The practice is simple. The discipline required to do it properly is surprisingly demanding.
How to Do It
The Rules
- Write continuously for a set time — 10, 15, or 20 minutes. Do not stop. Not for a second.
- Do not edit, reread, or cross out — not while you’re writing. The censor activates the moment you look back.
- Do not worry about making sense — write nonsense if that’s what comes. Write “I don’t know what to write” over and over until something else emerges. Something always does.
- Write everything — including meta-commentary on the writing itself. “I feel stupid doing this” is a valid entry.

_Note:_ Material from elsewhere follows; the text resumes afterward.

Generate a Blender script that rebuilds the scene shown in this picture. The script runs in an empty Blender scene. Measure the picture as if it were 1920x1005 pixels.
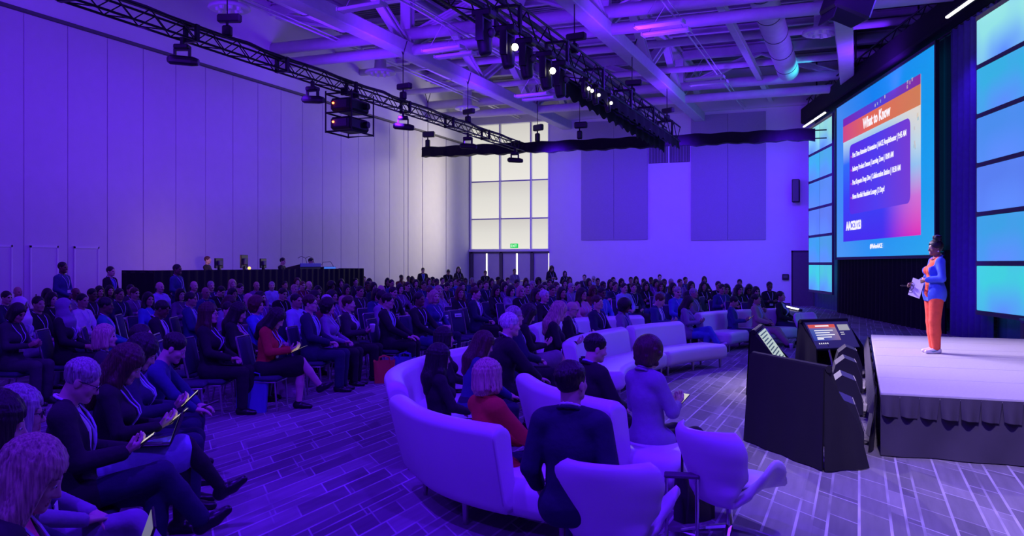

- Don’t share it — knowing it will be read activates the social censor immediately. This writing is for no one but you.
What Happens
In the first few minutes, you’ll likely write relatively ordinary surface thoughts. This is the censor doing its best to maintain control even under the constraint. Keep going.
Around the five to eight minute mark, something usually shifts. The censor tires. The deeper material — the real thoughts, the uncomfortable feelings, the things you haven’t said to anyone — begins to surface. This is where the value is.
You may find that you write things that surprise you. Feelings you didn’t know you had. Clarity about situations you thought were confusing. Anger, grief, desire, fear — material that had nowhere else to go.
After the Writing
Once the time is up, you can reread — or not. Sometimes the value is entirely in the writing itself. Sometimes rereading reveals patterns and themes worth sitting with. Look for recurring words, images, or feelings. Look for what surprised you. Look for what you wrote that you immediately wanted to cross out — that’s often the most honest part.
Used regularly, stream of consciousness writing becomes a reliable route to your own interior. A place where the heavily curated self you present to the world can briefly step aside, and something truer can speak.